Jennifer Scappettone

recorded in Chicago, IL


Jennifer Scappettone

I’m Jennifer Scappettone and I live in Andersonville, in the northern part of Chicago. I work in the southern part of Chicago, in Hyde Park, at the University of Chicago, and it was their phenomenal offer of a job to me that brought me here from Berkeley, via Brooklyn and Middletown, Connecticut. I’m actually from New York, and that’s probably the city I identify with the most. I “grew up” as a writer in Nagoya, Japan, where I discovered Language poetry in the form of Leslie Scalapino’s work, which was introduced to me by a fellow writer and musician. I ended up going to Berkeley to do my PhD and also an MA in creative writing. I started a reading series and potluck and dance party series there with the poet Joshua Clover; I continued it with Julie Carr; and that was the beginning for me of a blossoming of community that was really phenomenal in its formation of me as a writer. So moving to Chicago has been a big transition. The writing community here is one thing—but I actually identify with a range of artists, many of whom work at the Art Institute of Chicago. They include the Goat Island Performance Collective and the electronic writer Judd Morrissey, and friends of mine who would not identify as “Chicago writers,” but who live here. It’s strange to be allocated to a certain geography; I actually don’t connect with only one geography and this is a period of global migration, so it seems more and more complicated to say that you’re from a given place. Insofar as Chicago is in the middle of things and it’s a huge, diverse metropolis, I do feel like it’s appropriate that I live here, but Chicago is a very different city from New York, geographically speaking. And it’s also geographically very different from the Bay Area. So how it affects my writing is an open question. I find it a very masculine city, and the writing community here dominated by men, which is very bizarre for me, after living in the Bay Area, which is dominated by women and a sense of queer community.

The Knox Writers’ House

Do you think that there’s a Chicago or a Midwestern voice that you recognize, now that you’ve lived here—maybe as an outsider?

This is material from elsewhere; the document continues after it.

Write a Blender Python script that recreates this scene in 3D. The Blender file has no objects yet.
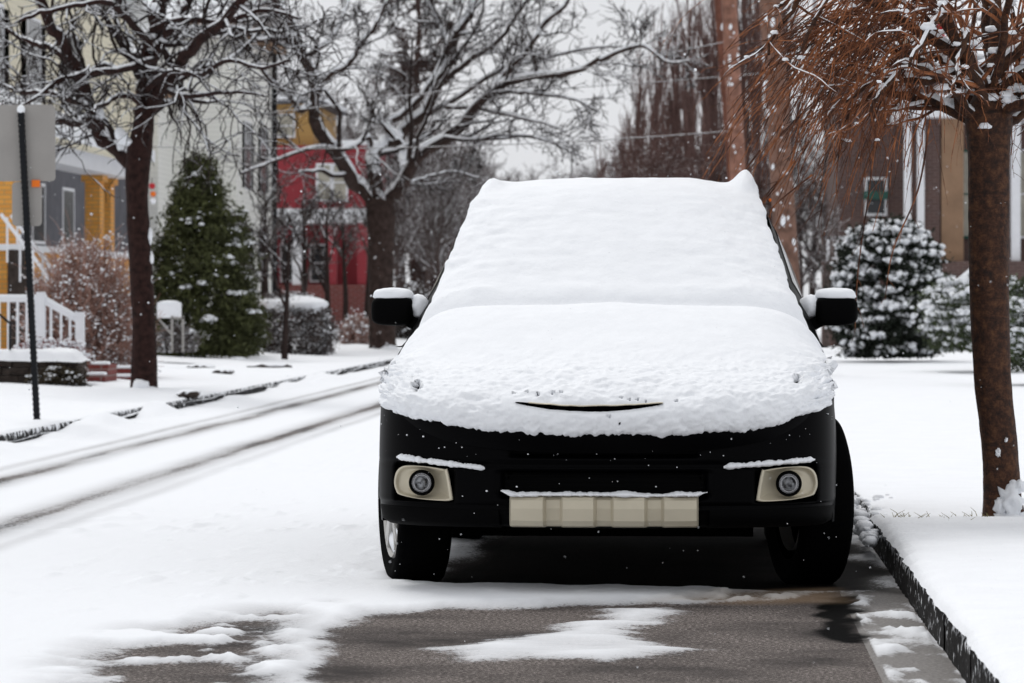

By voice, do you mean one writer, or a collective voice?


A style, or an aesthetic. Or even content.


I think that the voice here…It’s difficult to say, because of what I was just talking about, but there is a way in which the realism of Carl Sandburg wants to be retained by certain of the writers. On the other hand, frankly, I feel it’s diluted by many of the writers who are coming through the Iowa Writers’ Workshop—that is the aesthetic that dominates this city because it’s so close to Iowa City, and I think that they’ve lost a little bit of the grit of Carl Sandburg. Which is a phenomenon that interests me, even though I find his work a bit difficult to take in its broad shouldered-ness and its overwhelming masculinity [laughs]. I think that the writing community here is not as diverse as it should be. That is to say, there are people from all over, here, yet it wasn’t until the poet-translator Jen Hofer came to do a reading with Dolores Dorantes and other Mexican poets that I actually went to a literary event in Pilsen and it was by far dominated by people for whom Spanish was a first language. And it was really fantastic. And it made me sorry that that kind of thing doesn’t occur more here.